Timing Your Weekend Tasks

If you have to get things done, do them on Sunday morning. Saturday is for the couch.

  • Saturday Morning/Afternoon: This is the peak window for that 65% snow chance. Expect visibility to be a bit "meh" and the Merritt Parkway to be its usual dramatic self.
  • Saturday Night: Things quiet down. It’ll be cloudy with a low of 28°F.
  • Sunday: Dry but cold. The 31°F high means things won't really melt much.
  • Sunday Night: The big freeze. At 15°F, make sure the pets are in and the faucets are maybe doing that tiny drip-drip thing if your pipes are finicky.

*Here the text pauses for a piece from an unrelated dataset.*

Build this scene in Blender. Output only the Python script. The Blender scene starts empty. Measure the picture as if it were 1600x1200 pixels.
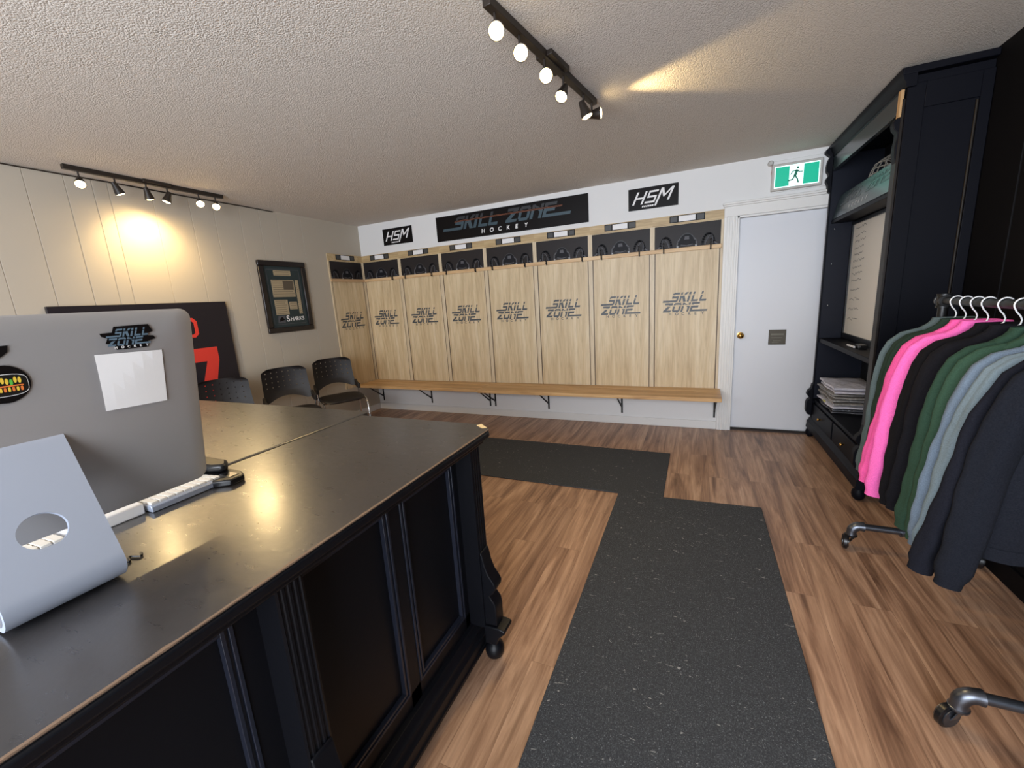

Honestly, the "snow" part of this weekend feels a bit overblown in the headlines, but the "ice" part of Sunday night is the real story people might overlook.

Actionable Next Steps

Check your salt supply before Friday night. You don't want to be the person chipping away at frozen slush on Monday morning when the temperature is in the teens. Also, keep an eye on the wind direction change on Sunday; that northwest shift is the signal that the cold front has officially moved in to stay for a bit. Don't let the cloudy Saturday fool you into thinking it's a "warm" winter weekend—the deep freeze arrives right as the weekend ends.